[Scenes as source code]

......

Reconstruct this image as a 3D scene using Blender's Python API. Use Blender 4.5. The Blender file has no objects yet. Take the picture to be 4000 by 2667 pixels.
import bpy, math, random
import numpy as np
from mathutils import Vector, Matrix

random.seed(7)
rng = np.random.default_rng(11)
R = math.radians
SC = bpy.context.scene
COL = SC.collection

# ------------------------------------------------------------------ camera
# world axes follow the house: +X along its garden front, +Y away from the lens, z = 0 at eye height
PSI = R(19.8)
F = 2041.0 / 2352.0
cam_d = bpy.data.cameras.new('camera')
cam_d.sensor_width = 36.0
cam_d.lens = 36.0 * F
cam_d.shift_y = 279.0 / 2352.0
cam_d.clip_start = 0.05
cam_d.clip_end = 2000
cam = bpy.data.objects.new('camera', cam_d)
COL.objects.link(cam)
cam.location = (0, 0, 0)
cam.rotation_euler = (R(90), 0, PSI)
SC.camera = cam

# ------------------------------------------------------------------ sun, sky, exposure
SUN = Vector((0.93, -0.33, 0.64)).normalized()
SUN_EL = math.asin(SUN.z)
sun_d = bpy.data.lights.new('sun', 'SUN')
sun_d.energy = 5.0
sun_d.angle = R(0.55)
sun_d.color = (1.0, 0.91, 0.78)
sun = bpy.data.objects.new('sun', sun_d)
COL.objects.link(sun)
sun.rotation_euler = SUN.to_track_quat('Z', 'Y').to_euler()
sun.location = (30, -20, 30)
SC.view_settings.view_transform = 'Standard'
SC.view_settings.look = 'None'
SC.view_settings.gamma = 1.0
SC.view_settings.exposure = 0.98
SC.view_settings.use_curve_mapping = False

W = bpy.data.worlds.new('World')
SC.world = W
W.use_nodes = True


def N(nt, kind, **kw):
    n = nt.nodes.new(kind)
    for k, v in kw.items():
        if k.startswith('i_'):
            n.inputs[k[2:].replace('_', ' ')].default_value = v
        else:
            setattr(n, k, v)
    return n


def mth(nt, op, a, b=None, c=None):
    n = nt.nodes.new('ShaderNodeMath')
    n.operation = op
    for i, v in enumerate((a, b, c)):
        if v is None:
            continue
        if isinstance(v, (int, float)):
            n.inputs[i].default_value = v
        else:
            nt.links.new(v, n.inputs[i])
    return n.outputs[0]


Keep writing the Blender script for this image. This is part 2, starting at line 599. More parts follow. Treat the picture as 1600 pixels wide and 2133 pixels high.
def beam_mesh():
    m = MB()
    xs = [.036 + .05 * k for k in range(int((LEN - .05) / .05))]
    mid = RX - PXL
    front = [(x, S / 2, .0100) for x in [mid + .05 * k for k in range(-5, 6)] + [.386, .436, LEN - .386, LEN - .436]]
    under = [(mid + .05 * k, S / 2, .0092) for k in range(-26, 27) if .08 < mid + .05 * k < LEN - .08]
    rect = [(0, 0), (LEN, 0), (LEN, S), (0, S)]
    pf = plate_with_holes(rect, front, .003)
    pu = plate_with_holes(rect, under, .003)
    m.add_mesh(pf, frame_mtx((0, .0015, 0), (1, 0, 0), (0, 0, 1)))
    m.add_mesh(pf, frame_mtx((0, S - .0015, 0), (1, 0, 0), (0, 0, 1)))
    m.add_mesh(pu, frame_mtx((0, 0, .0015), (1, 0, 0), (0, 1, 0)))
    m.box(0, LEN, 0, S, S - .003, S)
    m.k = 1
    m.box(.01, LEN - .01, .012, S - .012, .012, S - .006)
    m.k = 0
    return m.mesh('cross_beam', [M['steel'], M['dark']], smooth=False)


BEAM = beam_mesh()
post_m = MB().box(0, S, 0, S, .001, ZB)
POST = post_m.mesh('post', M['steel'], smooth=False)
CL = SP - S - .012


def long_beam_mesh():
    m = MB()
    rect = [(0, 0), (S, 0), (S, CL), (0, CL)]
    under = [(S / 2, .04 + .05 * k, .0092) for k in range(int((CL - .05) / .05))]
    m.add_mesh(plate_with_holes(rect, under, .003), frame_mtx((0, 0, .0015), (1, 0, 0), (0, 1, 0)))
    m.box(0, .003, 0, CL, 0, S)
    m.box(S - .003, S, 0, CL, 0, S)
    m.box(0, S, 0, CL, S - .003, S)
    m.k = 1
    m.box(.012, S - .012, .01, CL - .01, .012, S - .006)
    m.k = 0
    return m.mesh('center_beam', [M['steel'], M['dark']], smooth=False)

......

▸ SET PROBLEM:
Quote every line from the beginning of the entries up to and including the line that contains "COL = SC.collection".

▸ COMPLETED TASK:
Reconstruct this image as a 3D scene using Blender's Python API. Use Blender 4.5. The Blender file has no objects yet. Take the picture to be 4000 by 2667 pixels.
import bpy, math, random
import numpy as np
from mathutils import Vector, Matrix

random.seed(7)
rng = np.random.default_rng(11)
R = math.radians
SC = bpy.context.scene
COL = SC.collection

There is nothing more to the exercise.